Wednesday, March 13, 2013

Tasker

Ok, I have to rave about my favorite thing for Android -- Tasker. If you own an Android phone, and you enjoy the process of fiddling about to make it more and more useful, then Tasker is the best thing ever.  It's an app that lets you basically attach various actions (changing settings, playing notifications, launching apps, etc) to various triggers (locations, times of days, phone sensors, phone calls/texts -- just about anything you can think of) in all sorts of interesting and complicated ways.  It's relatively expensive for an Android app (around $6), but worth every penny.

The only problem is the user interface -- it has a goofy unintuitive UI that makes it pretty cumbersome setting up complex profiles. I'd pay another $6 for a decent editor on my actual computer. (It's tempting to write one, as tasker saves and loads its profile scripts as xml).

That all being said, here's the things that I currently use it for:


  • When headphones (without a microphone) are inserted, and there's no media already playing, immediately launch my last music player and resume the last song.
  • Mute the phone on sunday during church time, and restore the volume afterwards.
  • Mute the phone if it's being charged after 10pm. (I always charge it while sleeping, so I figure if I'm up after 10, I want it to ring until I put it on the charger. And if I'm charging during the day, I want to hear it).
  • It checks my work calendar, and automatically mutes if it's during the time that I have a meeting scheduled (and restores the volume afterward)
  • If Sara's calling, it vibrates with a crazy different pattern, to make it more obvious that it's her.
  • If I get a call that's a non-217 area code, and not in my contact list, it's a different ringtone (I've gotten a lot of phone spam recently, so this makes it obvious it might be spam)
  • If I get a call from a number I've previously marked as spam, it doesn't even ring.
  • If I text a secret code to my phone (or Sara's), it turns to full volume, and rings like crazy (to help find the phone if we've misplaced it, or if I know Sara muted her phone and I need to get her attention)
  • If I receive a text message, and I'm in the car (based on being connected to the bluetooth device in my car), it reads the text aloud over the audio.
  • If I get a text message, and I'm not at my desk at work, it forwards the text on to my pebble watch. (If I'm at my desk, I get the text notification on my computer, so I don't want it to bother with my watch).  To check whether I'm at my desk, it does a web query to a URL I set up on my work machine that simply reports the time since the last input. If that number is bigger than a few minutes, it assumes I'm not at my desk.
  • I haven't finished setting this up, but I want to do the same thing with gmail -- if I'm not at my desk, forward the message summary (First few lines) on to my pebble watch.
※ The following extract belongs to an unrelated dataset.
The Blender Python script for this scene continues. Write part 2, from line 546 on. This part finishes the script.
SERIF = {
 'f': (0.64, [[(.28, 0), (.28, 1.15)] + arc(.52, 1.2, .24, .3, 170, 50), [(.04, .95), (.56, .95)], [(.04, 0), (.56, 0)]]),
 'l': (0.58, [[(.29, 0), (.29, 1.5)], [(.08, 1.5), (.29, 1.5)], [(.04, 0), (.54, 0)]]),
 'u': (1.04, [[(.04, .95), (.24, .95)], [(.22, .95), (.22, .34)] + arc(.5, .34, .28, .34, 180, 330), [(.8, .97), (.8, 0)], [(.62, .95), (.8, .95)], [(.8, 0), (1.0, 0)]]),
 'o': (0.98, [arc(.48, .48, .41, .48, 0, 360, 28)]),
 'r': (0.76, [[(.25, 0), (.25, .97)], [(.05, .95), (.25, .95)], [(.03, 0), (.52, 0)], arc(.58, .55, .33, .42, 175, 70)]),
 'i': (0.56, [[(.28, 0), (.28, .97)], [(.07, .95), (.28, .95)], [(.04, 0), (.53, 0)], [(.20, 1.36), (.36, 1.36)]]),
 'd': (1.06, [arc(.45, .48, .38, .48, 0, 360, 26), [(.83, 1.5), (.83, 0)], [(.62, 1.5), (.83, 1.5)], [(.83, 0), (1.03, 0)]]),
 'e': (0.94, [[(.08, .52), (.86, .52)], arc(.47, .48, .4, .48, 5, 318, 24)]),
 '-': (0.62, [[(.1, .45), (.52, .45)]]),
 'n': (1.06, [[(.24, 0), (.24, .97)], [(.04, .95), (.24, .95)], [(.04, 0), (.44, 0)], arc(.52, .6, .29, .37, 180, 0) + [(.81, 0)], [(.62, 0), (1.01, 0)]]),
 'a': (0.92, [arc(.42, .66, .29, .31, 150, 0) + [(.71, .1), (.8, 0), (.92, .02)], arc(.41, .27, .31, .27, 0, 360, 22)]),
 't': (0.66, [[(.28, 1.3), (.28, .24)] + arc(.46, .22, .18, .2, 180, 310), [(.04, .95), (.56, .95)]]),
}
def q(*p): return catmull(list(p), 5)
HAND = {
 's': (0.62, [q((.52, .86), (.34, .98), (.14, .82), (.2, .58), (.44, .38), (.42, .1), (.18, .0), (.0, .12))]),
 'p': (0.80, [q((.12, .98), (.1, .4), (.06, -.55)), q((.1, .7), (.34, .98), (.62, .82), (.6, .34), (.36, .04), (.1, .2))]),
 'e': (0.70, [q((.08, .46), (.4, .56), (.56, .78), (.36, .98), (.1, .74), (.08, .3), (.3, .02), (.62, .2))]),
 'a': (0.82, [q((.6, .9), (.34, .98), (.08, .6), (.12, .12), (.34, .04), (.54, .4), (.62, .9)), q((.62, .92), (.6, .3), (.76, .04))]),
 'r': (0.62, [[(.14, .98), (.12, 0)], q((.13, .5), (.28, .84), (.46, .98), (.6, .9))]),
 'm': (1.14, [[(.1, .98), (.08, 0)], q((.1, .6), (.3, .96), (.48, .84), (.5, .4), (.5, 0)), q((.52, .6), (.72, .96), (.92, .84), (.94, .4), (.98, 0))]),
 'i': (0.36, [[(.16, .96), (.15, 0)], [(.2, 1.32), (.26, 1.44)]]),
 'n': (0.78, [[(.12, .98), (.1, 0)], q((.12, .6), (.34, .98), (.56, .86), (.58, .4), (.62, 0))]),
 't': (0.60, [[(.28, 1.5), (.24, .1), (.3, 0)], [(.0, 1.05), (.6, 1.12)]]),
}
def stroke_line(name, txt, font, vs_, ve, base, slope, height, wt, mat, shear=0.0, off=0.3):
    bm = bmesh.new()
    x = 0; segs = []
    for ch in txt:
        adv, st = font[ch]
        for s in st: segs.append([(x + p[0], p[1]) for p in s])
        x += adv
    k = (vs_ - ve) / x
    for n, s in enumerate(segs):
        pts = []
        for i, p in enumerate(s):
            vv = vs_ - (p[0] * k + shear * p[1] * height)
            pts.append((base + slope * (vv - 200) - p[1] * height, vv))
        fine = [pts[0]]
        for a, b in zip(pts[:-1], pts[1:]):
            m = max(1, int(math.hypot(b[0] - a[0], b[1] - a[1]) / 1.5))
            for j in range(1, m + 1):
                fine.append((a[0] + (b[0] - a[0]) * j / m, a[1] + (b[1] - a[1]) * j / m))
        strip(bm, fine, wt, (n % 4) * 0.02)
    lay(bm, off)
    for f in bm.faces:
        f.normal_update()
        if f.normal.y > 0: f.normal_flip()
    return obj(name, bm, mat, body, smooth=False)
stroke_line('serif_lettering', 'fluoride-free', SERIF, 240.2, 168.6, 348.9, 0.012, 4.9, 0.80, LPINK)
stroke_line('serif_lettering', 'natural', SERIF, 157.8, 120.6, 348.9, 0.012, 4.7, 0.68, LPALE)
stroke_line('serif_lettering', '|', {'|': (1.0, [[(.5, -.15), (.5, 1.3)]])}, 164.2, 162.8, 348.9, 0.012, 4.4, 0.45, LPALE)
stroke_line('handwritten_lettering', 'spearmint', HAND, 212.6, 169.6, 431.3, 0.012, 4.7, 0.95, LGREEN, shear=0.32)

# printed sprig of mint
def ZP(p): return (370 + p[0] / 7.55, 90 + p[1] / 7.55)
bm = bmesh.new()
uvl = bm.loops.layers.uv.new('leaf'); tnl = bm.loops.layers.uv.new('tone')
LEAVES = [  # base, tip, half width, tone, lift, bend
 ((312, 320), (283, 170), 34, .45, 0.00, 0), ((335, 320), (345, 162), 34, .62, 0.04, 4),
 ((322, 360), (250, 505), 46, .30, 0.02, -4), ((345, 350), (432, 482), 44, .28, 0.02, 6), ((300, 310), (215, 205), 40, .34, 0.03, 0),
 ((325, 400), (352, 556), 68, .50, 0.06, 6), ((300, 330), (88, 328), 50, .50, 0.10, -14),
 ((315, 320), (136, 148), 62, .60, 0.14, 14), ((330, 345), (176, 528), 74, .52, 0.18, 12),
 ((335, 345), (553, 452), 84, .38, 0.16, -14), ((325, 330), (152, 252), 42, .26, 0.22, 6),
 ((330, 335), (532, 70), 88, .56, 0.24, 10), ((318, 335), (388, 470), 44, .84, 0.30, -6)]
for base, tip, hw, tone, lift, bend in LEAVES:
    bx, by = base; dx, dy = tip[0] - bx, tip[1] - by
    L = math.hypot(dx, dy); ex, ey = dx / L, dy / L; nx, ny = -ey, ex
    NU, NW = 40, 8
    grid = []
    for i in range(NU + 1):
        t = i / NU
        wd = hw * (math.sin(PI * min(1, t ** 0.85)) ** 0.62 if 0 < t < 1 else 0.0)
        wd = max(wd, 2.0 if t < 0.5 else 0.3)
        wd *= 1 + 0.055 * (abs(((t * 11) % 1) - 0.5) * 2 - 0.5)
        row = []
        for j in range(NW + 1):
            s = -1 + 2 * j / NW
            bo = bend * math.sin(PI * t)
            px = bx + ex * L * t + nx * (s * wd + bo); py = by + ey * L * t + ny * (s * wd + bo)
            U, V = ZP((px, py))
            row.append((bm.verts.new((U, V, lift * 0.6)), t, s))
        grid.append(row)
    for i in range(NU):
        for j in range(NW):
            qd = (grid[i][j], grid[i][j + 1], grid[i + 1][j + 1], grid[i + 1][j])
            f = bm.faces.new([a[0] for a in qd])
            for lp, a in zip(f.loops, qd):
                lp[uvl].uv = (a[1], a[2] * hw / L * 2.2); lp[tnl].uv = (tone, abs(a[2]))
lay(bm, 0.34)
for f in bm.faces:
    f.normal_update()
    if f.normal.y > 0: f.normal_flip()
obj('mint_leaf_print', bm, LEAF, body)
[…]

That's just a tiny sample of what this thing can do.  There's a thread here on Reddit with people listing cool things they've made it do, and some other interesting samples on Tasker's site. Like I said, if you have an Android phone and you enjoy futzing around to automate your life, Tasker is absolutely worth it.




1 comment:

Nathan said...

Oh man, trying to rig up gmail forwarding to pebble only if I'm not at my desk is trickier than I thought it would be. Primarily because tasker doesn't have a gmail inteface. So I have to wait for a notification that comes from gmail, then call a custom script that queries gmail message information from the right sqllite database file (via a tasker plugin that lets you call shell scripts), then parse that result and pipe it to the pebble. Sheesh.